June 24, 2008

Pucker up!

A couple of quivering mouthbreathers at fullfrontalfellatio.org can barely contain themselves as they discuss Saint McSame --

John McCain may be the underdog in the presidential race but you wouldn’t know it from his campaign’s bold stance on energy policy.
Oooohh, lip-prints! Bold, greasy lip-prints!
Last week, McCain [-- who lives in landlocked Arizona --] pledged to end flipflopped on ending the 1982 moratorium on offshore gas and oil drilling in the continental United States.
There, fixed it for you. Next week, he'll pledge to send a man to Uranus to drill for oil, just as long as its not psycho aide Charlie "boom boom" Black.
This week, he proposed offering $300 million [of his wealthy wife's beer money!] to any individual that can develop a better car battery.
Well this week I'm proposing offering a brazillion to anyone who can develop a flying car that runs on your mom. Fuckwits.

1 comment:

Anonymous said...

This week, he proposed offering $300 million [of his wealthy wife's beer money!] to any individual that can develop a better car battery.
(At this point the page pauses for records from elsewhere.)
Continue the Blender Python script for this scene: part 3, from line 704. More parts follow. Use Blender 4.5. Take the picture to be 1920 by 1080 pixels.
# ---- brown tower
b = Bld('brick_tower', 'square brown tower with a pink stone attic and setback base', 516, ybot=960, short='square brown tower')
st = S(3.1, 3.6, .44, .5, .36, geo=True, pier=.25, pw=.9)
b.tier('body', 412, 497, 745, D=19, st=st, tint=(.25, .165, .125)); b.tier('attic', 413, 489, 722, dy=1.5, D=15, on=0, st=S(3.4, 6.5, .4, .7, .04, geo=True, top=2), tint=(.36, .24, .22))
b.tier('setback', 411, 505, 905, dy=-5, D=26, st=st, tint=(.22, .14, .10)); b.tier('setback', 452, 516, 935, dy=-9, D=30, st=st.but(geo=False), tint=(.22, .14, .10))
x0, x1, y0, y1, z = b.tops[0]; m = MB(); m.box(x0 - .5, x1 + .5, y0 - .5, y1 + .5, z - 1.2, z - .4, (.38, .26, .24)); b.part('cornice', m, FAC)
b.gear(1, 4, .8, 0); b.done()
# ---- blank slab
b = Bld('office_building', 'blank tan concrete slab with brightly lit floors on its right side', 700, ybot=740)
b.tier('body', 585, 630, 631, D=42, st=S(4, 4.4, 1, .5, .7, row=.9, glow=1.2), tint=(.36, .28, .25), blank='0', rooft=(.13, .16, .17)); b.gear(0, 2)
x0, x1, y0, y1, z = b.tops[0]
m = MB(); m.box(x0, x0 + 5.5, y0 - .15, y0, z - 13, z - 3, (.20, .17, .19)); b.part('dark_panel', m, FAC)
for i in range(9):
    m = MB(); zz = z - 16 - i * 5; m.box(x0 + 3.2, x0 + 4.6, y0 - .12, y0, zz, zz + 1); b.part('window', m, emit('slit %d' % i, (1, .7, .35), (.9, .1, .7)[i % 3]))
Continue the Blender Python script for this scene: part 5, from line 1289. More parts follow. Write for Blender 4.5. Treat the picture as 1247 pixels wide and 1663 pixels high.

[sigh] Just like that, huh?

Richard Feynman once told a story about being approached by the Army to help them finalize development of a tank that would use the dirt it ran on as fuel.

They had already done all of what they regarded as 'the hard stuff'-- the mechanism for scooping up dirt as the tank ran and feeding it into a hopper for processing-- they merely needed help with the final step: how to turn the dirt into fuel.

Feynman looked hard at them. They were serious. Then he laughed and laughed. And left.